##### Material #####

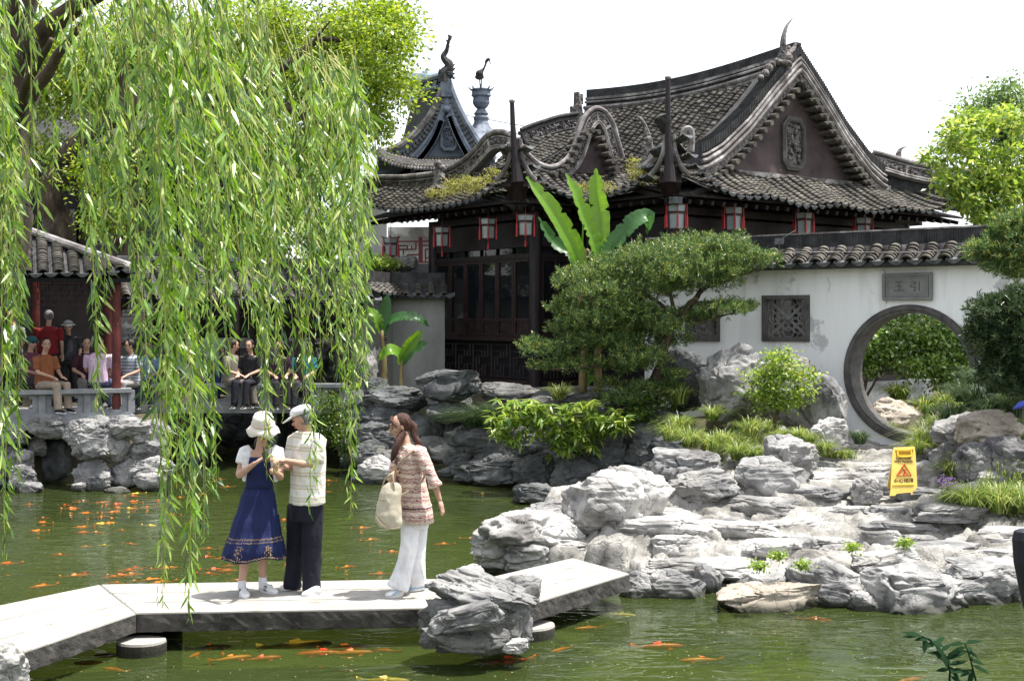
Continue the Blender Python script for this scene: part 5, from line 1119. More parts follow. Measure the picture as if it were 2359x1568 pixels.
b = MB(); q0 = W(884, 765, 26.3); q1 = W(884, 860, 26.3)
for k in range(16):
    z_ = lerp(q1.z, q0.z, k / 15); b.box(Vector((q0.x, q0.y, z_)), (.13, .03, .025)); b.box(Vector((q0.x + .05 * math.sin(k * 2.3), q0.y - .01, z_ + .03)), (.03, .03, .05))
b.build('slit_lattice', M_frame, gwl)

# red balcony rail on its stone base
bal = thing('balcony', 'oxblood fretwork balcony rail above the grey wall, left of the hall', 'balcony', W(960, 610, 28.5))
b = MB(); p0 = W(908, 580, 28.6); p1 = W(1030, 580, 28.4); z0 = W(960, 604, 28.5).z; z1 = W(960, 556, 28.5).z
lattice(b, zp(p0), zp(p1), z0, z1, .03)
for k in range(3): q = lerp(zp(p0), zp(p1), k / 2); b.bar(q + Vector((0, 0, z0)), q + Vector((0, 0, z1 + .1)), .09)
b.build('fret_rail', M_redw, bal)
b = MB(); b.box(lerp(zp(p0), zp(p1), .5) + Vector((0, .3, z0 - .14)), (1.5, .9, .2)); b.build('stone_base', M_step, bal)
b = MB(); b.box(zp(p0) + Vector((.5, 2.2, 4.2)), (2.4, .1, 1.8)); tag(b.build('wall', M_wall), 'white wall behind the oxblood balcony rail', 'wall')
b = MB(); c = zp(W(851, 545, 30)); b.box(c + Vector((0, 0, 3.6)), (.85, .3, 4.4)); tag(b.build('wall', M_wall), 'narrow white wall behind the right edge of the willow', 'wall')
b = MB(); c = zp(W(522, 545, 32)); b.box(c + Vector((0, 0, 3.5)), (.62, .3, 4.6)); tag(b.build('wall', M_wall), 'white wall glimpsed between the willow strands beside a dark red pillar', 'wall')
b = MB(); c = zp(W(496, 545, 31.8)); b.tube([c + Vector((0, 0, 1)), c + Vector((0, 0, 6))], .1, 10); tag(b.build('pillar', M_redw), 'dark red pillar left of the white wall glimpsed through the willow', 'pillar')
b = MB(); b.tube([W(845, 592, 29), W(838, 545, 29)], .05, 6); b.build('x', M_tiled) if False else None
# timber building in the trees at the far left
lb = thing('timber_building', 'dark timber building with latticed windows among the trees at the far left', 'building', (-11, 31, 1))
b = MB(); c = Vector((-11.5, 31.5, 0)); b.box(c + Vector((0, 1.2, 4)), (9.5, 2.2, 6)); b.build('walls', M_wood, lb)
for k in range(7):
    x0 = -15.5 + k * 1.25; b = MB(); frame_lattice(b, Vector((x0, 31.42, 0)), Vector((x0 + .85, 31.42, 0)), 4.2, 5.6, 9, 12, .02); w_ = b.build('lattice_window', M_wood2, lb)
    g = MB(); g.box(Vector((x0 + .42, 31.5, 4.9)), (.85, .03, 1.4)); g.build('window_pane', M_glassw, w_)
b = MB(); b.slab([Vector((-17, 30.4, 6.6)), Vector((-6.3, 30.4, 6.6))], [Vector((-17, 33.5, 8.3)), Vector((-6.3, 33.5, 8.3))], (0, 0, .15)); b.build('roof', M_tiled, lb)
# dim back wall of the garden behind the corridor
b = MB(); b.box(Vector((-5.2, 26.9, 2.9)), (4.9, .06, .9)); b.build('added_dark_screen', M_wood, cor)  # dark screen added behind the corridor as well
b = MB(); b.box(Vector((-8, 30.2, 2.0)), (17, .3, 2.6)); tag(b.build('wall', M_wallg), 'dim garden wall behind the sunlit rocks of the corridor', 'wall')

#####

Print the data above verbatim from the first line through the line holding "b.build('slit_lattice', M_frame, gwl)", leaving every picture out.

Continue the Blender Python script for this scene: part 5, from line 1119. More parts follow. Measure the picture as if it were 2359x1568 pixels.
b = MB(); q0 = W(884, 765, 26.3); q1 = W(884, 860, 26.3)
for k in range(16):
    z_ = lerp(q1.z, q0.z, k / 15); b.box(Vector((q0.x, q0.y, z_)), (.13, .03, .025)); b.box(Vector((q0.x + .05 * math.sin(k * 2.3), q0.y - .01, z_ + .03)), (.03, .03, .05))
b.build('slit_lattice', M_frame, gwl)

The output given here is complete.